- YOUR TASK
Extract everything from the first line through the line with "scene.camera = cam", both ends included, except for any pictures.
* start *
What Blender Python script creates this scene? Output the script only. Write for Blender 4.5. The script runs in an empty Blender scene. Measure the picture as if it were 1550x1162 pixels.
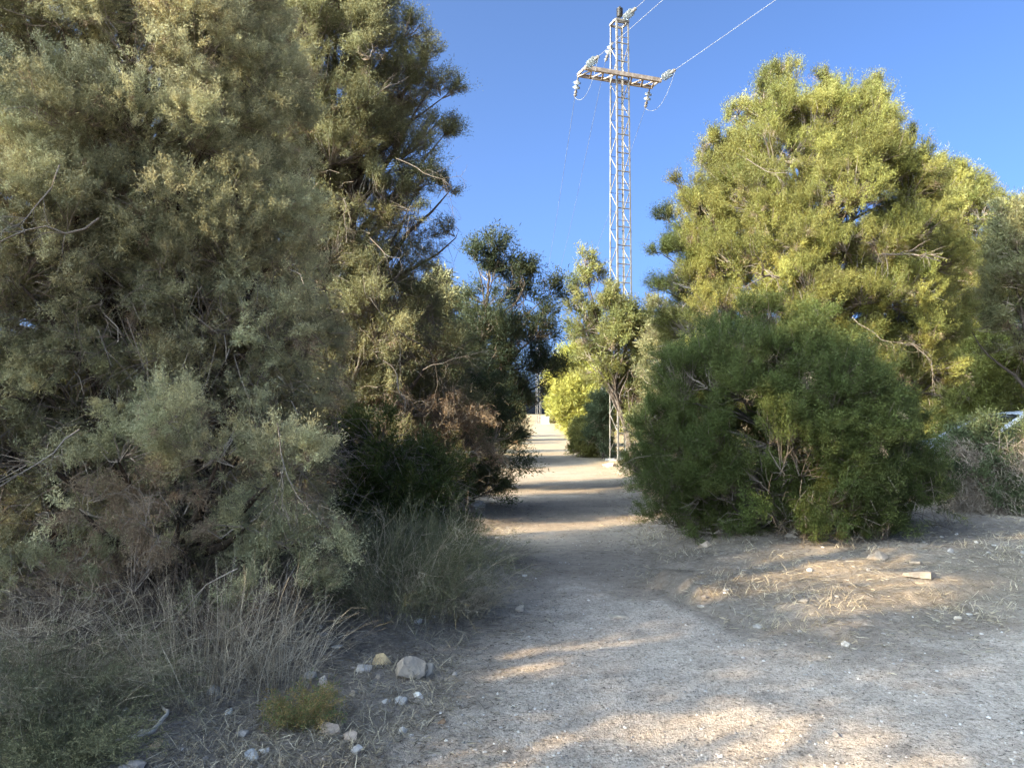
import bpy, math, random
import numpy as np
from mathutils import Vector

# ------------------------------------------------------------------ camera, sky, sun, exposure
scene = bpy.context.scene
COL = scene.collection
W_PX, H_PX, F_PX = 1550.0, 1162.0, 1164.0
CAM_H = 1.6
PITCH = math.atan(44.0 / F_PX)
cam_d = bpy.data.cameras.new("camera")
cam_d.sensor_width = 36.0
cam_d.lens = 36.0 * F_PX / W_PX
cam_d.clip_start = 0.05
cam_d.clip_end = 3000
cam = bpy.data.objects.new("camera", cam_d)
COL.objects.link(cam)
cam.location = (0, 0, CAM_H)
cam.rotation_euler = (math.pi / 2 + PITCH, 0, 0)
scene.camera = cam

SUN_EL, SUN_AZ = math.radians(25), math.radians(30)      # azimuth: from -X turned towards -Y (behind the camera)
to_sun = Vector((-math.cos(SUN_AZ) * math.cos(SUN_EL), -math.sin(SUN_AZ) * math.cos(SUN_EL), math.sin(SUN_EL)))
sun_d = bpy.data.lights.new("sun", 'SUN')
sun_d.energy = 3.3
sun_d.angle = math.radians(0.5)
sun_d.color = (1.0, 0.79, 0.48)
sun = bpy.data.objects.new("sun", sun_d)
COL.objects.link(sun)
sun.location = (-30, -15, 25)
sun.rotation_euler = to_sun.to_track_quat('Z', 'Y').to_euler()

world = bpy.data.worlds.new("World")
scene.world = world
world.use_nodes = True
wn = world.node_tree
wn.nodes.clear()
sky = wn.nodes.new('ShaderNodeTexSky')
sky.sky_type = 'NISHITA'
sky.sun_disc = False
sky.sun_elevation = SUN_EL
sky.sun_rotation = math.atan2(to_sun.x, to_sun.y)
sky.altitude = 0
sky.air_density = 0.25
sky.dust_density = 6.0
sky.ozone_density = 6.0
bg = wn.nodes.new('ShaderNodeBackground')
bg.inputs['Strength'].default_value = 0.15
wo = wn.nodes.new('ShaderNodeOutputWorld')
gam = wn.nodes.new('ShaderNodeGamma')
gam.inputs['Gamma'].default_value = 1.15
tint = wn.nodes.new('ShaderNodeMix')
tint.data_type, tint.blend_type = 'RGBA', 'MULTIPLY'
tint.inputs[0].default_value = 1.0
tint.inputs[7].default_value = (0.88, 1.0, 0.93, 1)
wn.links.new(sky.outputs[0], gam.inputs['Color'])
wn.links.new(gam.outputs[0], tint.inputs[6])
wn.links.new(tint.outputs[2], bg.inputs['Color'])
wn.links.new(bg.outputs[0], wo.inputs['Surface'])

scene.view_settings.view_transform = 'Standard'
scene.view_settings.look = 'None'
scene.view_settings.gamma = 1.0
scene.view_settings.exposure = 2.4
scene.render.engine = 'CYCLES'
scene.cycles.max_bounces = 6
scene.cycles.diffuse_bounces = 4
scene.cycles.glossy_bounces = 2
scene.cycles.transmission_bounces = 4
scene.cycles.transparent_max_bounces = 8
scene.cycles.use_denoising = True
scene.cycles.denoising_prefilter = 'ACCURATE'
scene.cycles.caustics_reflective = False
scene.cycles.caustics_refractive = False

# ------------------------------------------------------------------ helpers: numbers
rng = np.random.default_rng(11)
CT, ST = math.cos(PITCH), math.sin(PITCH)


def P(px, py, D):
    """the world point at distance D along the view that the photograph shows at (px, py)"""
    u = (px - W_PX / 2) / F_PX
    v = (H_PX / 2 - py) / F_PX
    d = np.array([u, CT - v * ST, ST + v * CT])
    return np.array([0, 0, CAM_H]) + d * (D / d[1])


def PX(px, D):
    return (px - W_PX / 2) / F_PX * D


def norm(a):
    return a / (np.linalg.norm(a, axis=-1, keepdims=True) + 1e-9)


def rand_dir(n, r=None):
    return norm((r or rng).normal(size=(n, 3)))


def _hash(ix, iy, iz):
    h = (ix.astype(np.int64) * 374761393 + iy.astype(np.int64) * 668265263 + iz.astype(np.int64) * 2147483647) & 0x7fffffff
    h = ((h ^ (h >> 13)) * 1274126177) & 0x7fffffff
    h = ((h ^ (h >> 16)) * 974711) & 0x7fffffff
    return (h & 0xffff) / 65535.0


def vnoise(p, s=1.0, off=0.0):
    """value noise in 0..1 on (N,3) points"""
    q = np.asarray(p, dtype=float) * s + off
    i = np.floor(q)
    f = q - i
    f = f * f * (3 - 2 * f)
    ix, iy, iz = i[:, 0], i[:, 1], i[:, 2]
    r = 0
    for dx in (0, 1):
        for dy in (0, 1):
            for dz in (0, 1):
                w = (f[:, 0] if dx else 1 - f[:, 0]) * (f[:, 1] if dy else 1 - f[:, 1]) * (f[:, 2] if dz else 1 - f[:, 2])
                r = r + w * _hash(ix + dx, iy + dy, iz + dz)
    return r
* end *
- ANSWER TO THIS PROBLEM
What Blender Python script creates this scene? Output the script only. Write for Blender 4.5. The script runs in an empty Blender scene. Measure the picture as if it were 1550x1162 pixels.
import bpy, math, random
import numpy as np
from mathutils import Vector

# ------------------------------------------------------------------ camera, sky, sun, exposure
scene = bpy.context.scene
COL = scene.collection
W_PX, H_PX, F_PX = 1550.0, 1162.0, 1164.0
CAM_H = 1.6
PITCH = math.atan(44.0 / F_PX)
cam_d = bpy.data.cameras.new("camera")
cam_d.sensor_width = 36.0
cam_d.lens = 36.0 * F_PX / W_PX
cam_d.clip_start = 0.05
cam_d.clip_end = 3000
cam = bpy.data.objects.new("camera", cam_d)
COL.objects.link(cam)
cam.location = (0, 0, CAM_H)
cam.rotation_euler = (math.pi / 2 + PITCH, 0, 0)
scene.camera = cam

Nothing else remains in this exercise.